Существенно препятствуют проведению объективной и квалифицированной религиоведческой экспертизы все еще сохраняющиеся рецидивы идеологизированных и политизированных суждений о религии. Проявления такого рода рецидивов порой даже не маскируются, поэтому не так сложно установить, под влиянием каких идеологических и политических установок выносилось религиоведческое экспертное заключение. Обычно в таких заключениях наличествует полный набор методологических пороков: превышение ясно сформулированной сферы компетенции религиоведческой экспертизы, подчас принимающее форму откровенной криминализации исследуемых религиозных объединений, использование при квалификации их истории, вероучительной доктрины и обрядов преимущественно обличительной лексики. Поэтому подобная "экспертиза" больше похожа на обвинительное заключение, нежели на объективную религиоведческую оценку религиозного объединения. К сожалению, такие "экспертизы" не являются редким исключением, и они только дискредитируют религиоведческое сообщество. Передоверившись им, регистрирующие организации выносят постановления об отказе в регистрации или перерегистрации религиозной организации или признании ее религиозной.

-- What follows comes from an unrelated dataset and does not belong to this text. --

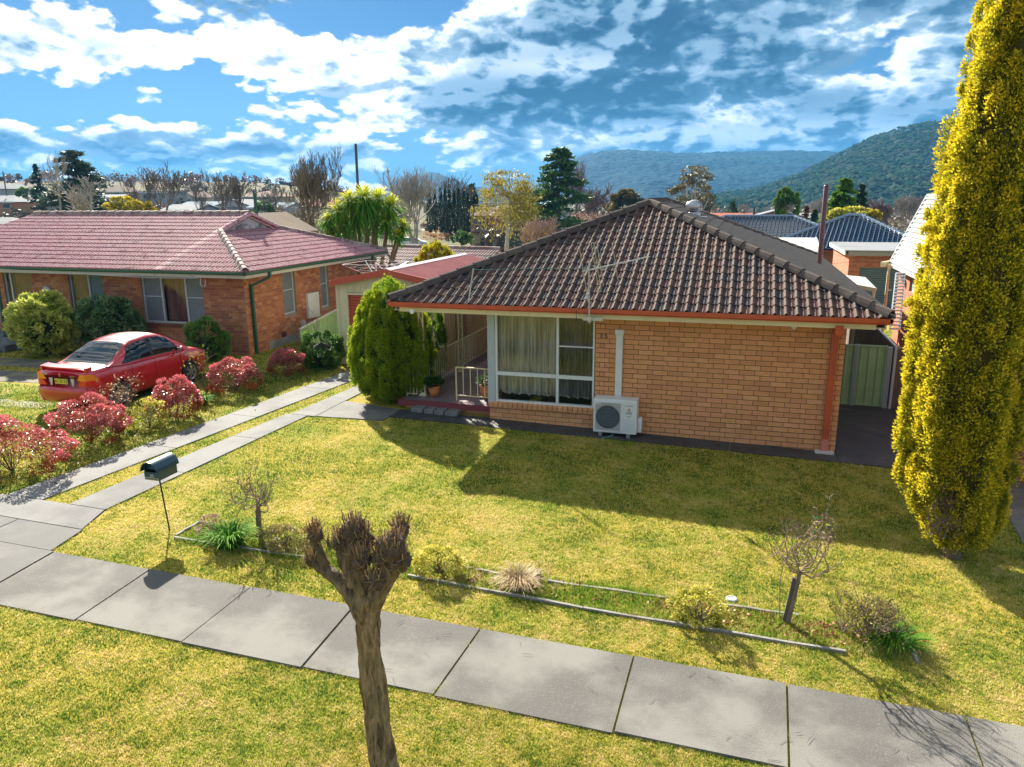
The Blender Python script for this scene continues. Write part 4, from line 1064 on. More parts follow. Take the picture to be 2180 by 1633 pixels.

Особую значимость приобретает категориальный аппарат, применяемый в религиоведческой экспертизе. Из него должны быть исключены термины, оскорбляющие взгляды и чувства верующих, независимо от их конфессиональной принадлежности. Поэтому в наименованиях религиозных объединений лучше всего использовать их самоназвания. Кроме того, следует иметь в виду, что закон "О свободе совести и о религиозных объединениях" вводит в оборот такие типы религиозных образований, как "религиозная группа", "религиозная организация", "местная и централизованная религиозная организация", "иностранная религиозная организация". Применение в религиоведческих экспертизах понятий "тоталитарная секта", "деструктивный культ" можно расценивать как отступление от объективности и непредвзятости - необходимых условий честного и квалифицированного суждения о религиозном объединении. По мнению большинства отечественных религиоведов, названные понятия не имеют устойчивых, повторяющихся признаков и применяются избирательно.

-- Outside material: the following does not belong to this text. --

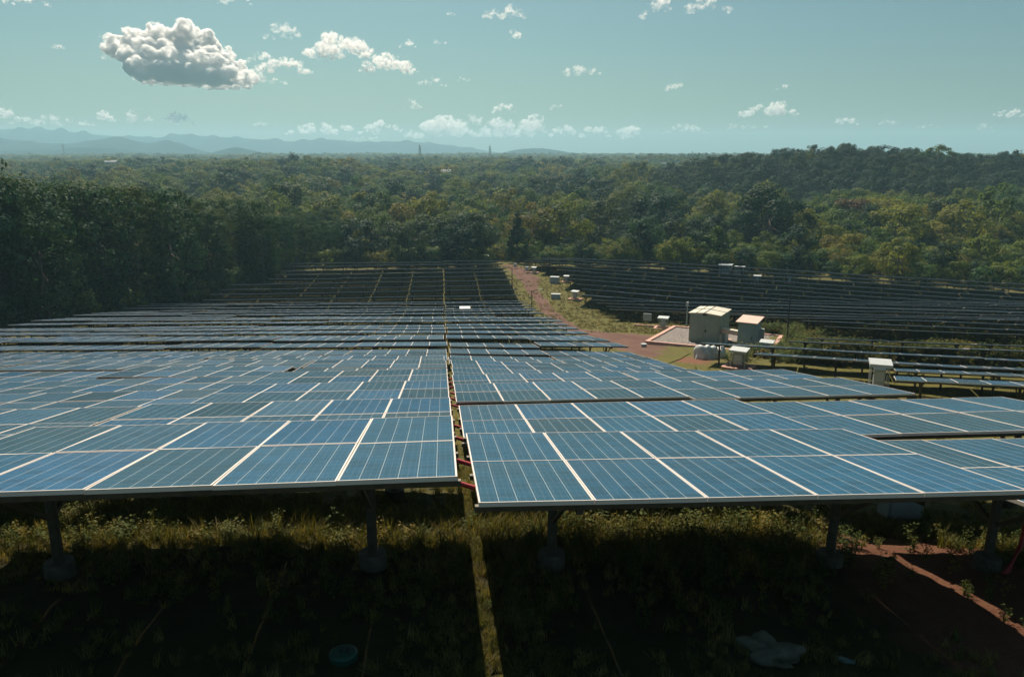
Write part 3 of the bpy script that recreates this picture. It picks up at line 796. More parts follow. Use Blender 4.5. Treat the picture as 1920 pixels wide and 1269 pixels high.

Изучение опыта работы экспертных советов позволяет говорить об инерционности мышления у части отечественных религиоведов, участвующих в подготовке заключений, устойчивой привычке к мировоззренческой комфортности, одномерным оценкам многообразия религиозных образований, их вероучений и обрядовой практики, организационных форм. К сожалению, упрощенчеством и схематизмом в оценках сущности религии страдают заключения экспертных советов, в которых состоят религиоведы, облеченные высокими научными званиями. Перечисленные изъяны проявляются главным образом в оценках вероисповедания и обрядов религиозных объединений через призму какой-то одной религиозной традиции, которая берется в качестве "образца", "стандарта" религиозной организации. В таком качестве чаще всего выступает иудейско-христианская традиция, для которой характерны вера в существование Бога-творца, персонифицированного существа, отдельного и отличного от человека, а также в то, что молитва этому Богу является высшей формой человеческой деятельности. Согласно этим критериям некоторые религиоведы судят о религии, тем самым не считая организации, не отвечающие таким критериям, религиозными. В то же время современные отечественные и зарубежные исследователи религии сходятся на том, что установление того, имеем ли мы дело с религией или нет должно быть объективным, и не может основываться на понятиях, взятых только из одной традиции.[4]



В свете сказанного представляется чрезвычайно важным и необходимым осмысление зарубежного и отечественного опыта минимизации нежелательных последствий коллизий между жесткими предписаниями законодательных актов и отсутствием среди религиоведов единства в понимании сущностных признаков религии. В конвенциях, резолюциях и докладах ООН по правам человека рекомендуется использовать достаточно объективные и широкие определения религии, не допускающие дискриминации к каким бы то ни было религиозным течениям. Были отклонены как устаревшие и неоправданно узкие критерии религиозности, основанные на понятиях одной конфессиональной традиции. Вместо этого предложен "этически нейтральный подход", не умаляющий и не возвышающий какое-либо вероисповедание.



Несмотря на сравнительно непродолжительный период функционирования религиоведческих советов (кстати, до сих пор работающих безвозмездно) уже сегодня можно говорить об их положительном влиянии на реализацию конституционных гарантий свободы совести и противодействие ущемлению и умалению этих гарантий. Высокий уровень религиоведческой культуры - залог и непременное условие не только вынесения квалифицированного и аргументированного экспертного заключения. В нашей стране сегодня теоретическая и методическая "оснастка" эксперта-религиоведа имеет и очевидное гражданско-правовое содержание, способствуя, с одной стороны, обретению религией достойного места в жизни российского общества, а с другой - воспрепятствованию нагнетания религиозной нетерпимости, порой принимающей форму межконфессиональных конфликтов. Поэтому результаты религиоведческой экспертизы должны быть доступны максимально широкой аудитории, освещаться через средства массовой информации. Позицию религиоведческого сообщества по сложным и дискуссионным проблемам религиозной жизни необходимо учитывать как государственным, так и общественным и религиозным структурам при выстраивании взаимодействия с различными субъектами конфессиональной политики. Келейность никогда не была и не будет впредь доброй помощницей тем, кто искренне заинтересован в том, чтобы каждому была на деле гарантирована свобода совести, свобода вероисповедания.




1 Приказ Минюста от 8 окт. 1998 г. №140.

2 Религии мира. - СПб., 2003. - C. 3.

3 Архангельск, 1998. - С. 225-243.

4 Религии мира. - СПб. - С. 5; Томпсон. Философия религии. - М, 2001. - C. 135-138; Religions of the world. А comprehensive encyclopedia of beliefs and practices. - Santa Barbara, California. - S. X1X-XXV.